Tom Ford würde sich im Grabe umdrehen, wenn er nicht noch lebte. Alessandro Micheles Stil-Bruch war erneut Talk of the Town in Mailand und darüber hinaus. Nicht einmal Ikea konnte dem Gucci-Designer die Schau stehlen. Michele ("Es gibt keine Hässlichkeit auf der Welt") macht aus Fords einst heißem Bling Bling ein schräges Balla Balla. Wenn es nicht so auf so einen platten Kalauer hinausliefe, könnte man mutmaßen, es handele sich um eine Referenz an den neuen Gucci-CEO Bizarri. Wie auch immer – Michele liefert einen Kessel Buntes, an dem sich die Modejournalisten abarbeiten können. Was sie mehrheitlich begeistert tun, unterstützt von einer PR-Offensive der Italiener.
Die Einkäufer reagieren dagegen eher ratlos bis ablehnend.
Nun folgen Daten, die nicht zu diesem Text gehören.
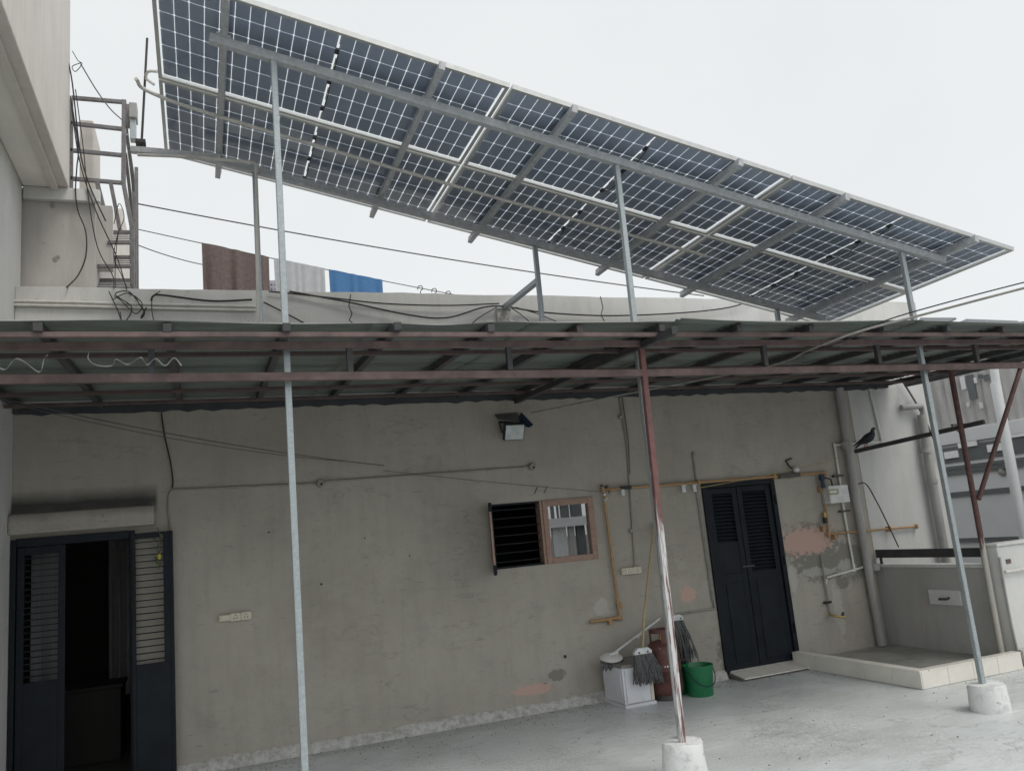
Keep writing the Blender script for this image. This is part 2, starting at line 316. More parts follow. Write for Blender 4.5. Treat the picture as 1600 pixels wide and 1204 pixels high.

Wie sie es in solchen Fällen meistens tun. Aber darauf kommt es gar nicht mehr an. Der Wholesale verliert auch bei Gucci an Bedeutung, wie fast alle großen Designermarken setzt das Unternehmen zunehmend auf Direktvertrieb. Allein im vergangenen Geschäftsjahr wuchs die Zahl der Gucci-Stores um 30 auf über 500. Zudem trägt die Oberbekleidung gerade mal 12 Prozent zum Gucci-Geschäft bei. Und da sind die Parfum- und sonstigen Lizenz-Umsätze noch nicht einmal eingerechnet. Der Löwenanteil des Gucci-Business sind Accessoires, die Michele übrigens schon zu Frida Gianninis Zeiten verantwortete. Auf die Russinnen muss der Designer nun auch keine Rücksicht mehr nehmen, die fallen wegen Putins Politik als Kundengruppe einstweilen aus.
Was der Neue über den Laufsteg schickt, ist demnach weniger umsatzrelevant als imagebildend. Ein Relaunch war angesichts rückläufiger Erträge dringend nötig. Dass der Impuls so heftig ausfällt, zeigt auch, wie alarmiert das Kering-Management offenbar ist. Mit 3,5 Milliarden ist Gucci das Schwergewicht im Portfolio, da darf Francois Henri Pinault nichts anbrennen lassen. Sicher ist zudem: Mit bloß einer zeitgemäßen Interpretation von Fords Sexyness ist in der Aufmerksamkeitskonkurrenz der Marken kein Blumentopf zu gewinnen. Frida Giannini ist damit gescheitert. Als Abfindung durfte sie Patrizio di Marco mitnehmen.
Und sonst?
… Frequenzrückgang allerorten: Selbst auf dem Oktoberfest waren in der ersten Woche 10 Prozent weniger Besucher. Für ein solches Footfall-Minus hat der Einzelhandel fünf Jahre gebraucht. Der Bierkonsum ging allerdings lediglich um 2 Prozent zurück. Es wurde also mehr pro Kunde verkauft und der Durchschnittsbon ist wie eigentlich jedes Jahr gestiegen. Die Conversion Rate dürfte auf der Wies'n nach wie vor bei annähernd 100 Prozent liegen.
… macht sich Wolfgang Grupp nicht mehr zum Affen. Unser Freund Charlie hat ausgesorgt. Trigema-Fans müssen auf den Kult-Spot vor der Tagesschau verzichten. Im neuen Werbeclip geht es um Ökoverträglichkeit und natürlich um 100 Prozent Deutschland-Produktion. Wer hätte gedacht, dass Grupp nochmal der Modernste sein würde.
… hat zumindest Herbert Hainer von Trigema gelernt. Der Adidas-Chef denkt laut über Deutschland-Produktion nach. Wenigstens das Trikot der Fussball-Nationalmannschaft sollte hierzulande genäht werden, so Hainer in der Sport-Bild.
… tritt Ralph Lauren ab. Jedenfalls schreiben das die Zeitungen in ihren Nachrufen. Dabei konzentriert sich der 75jährige nur auf seine Rolle als Chairman. Und baut mit Stefan Larsson einen Nachfolger als CEO auf. Dass der bei H&M und Old Navy, also bei Billigheimern groß geworden ist, kritisieren nun manche Kommentatoren. Als käme es bei Ralph Lauren nicht auch hauptsächlich auf Branding-Kompetenz und Retail-Exzellenz an.
… ist Chris wieder aufgetaucht. Das Merino-Schaf war vor sieben Jahren entlaufen und wurde jetzt im australischen Busch von Wanderern gefunden. Mit über 40 Kilo Wolle am Leib war Chris am Ende seiner Kräfte. Soviel hat noch kein Schaf vor ihm getragen. Die lebensrettende Schur dauerte 42 Minuten.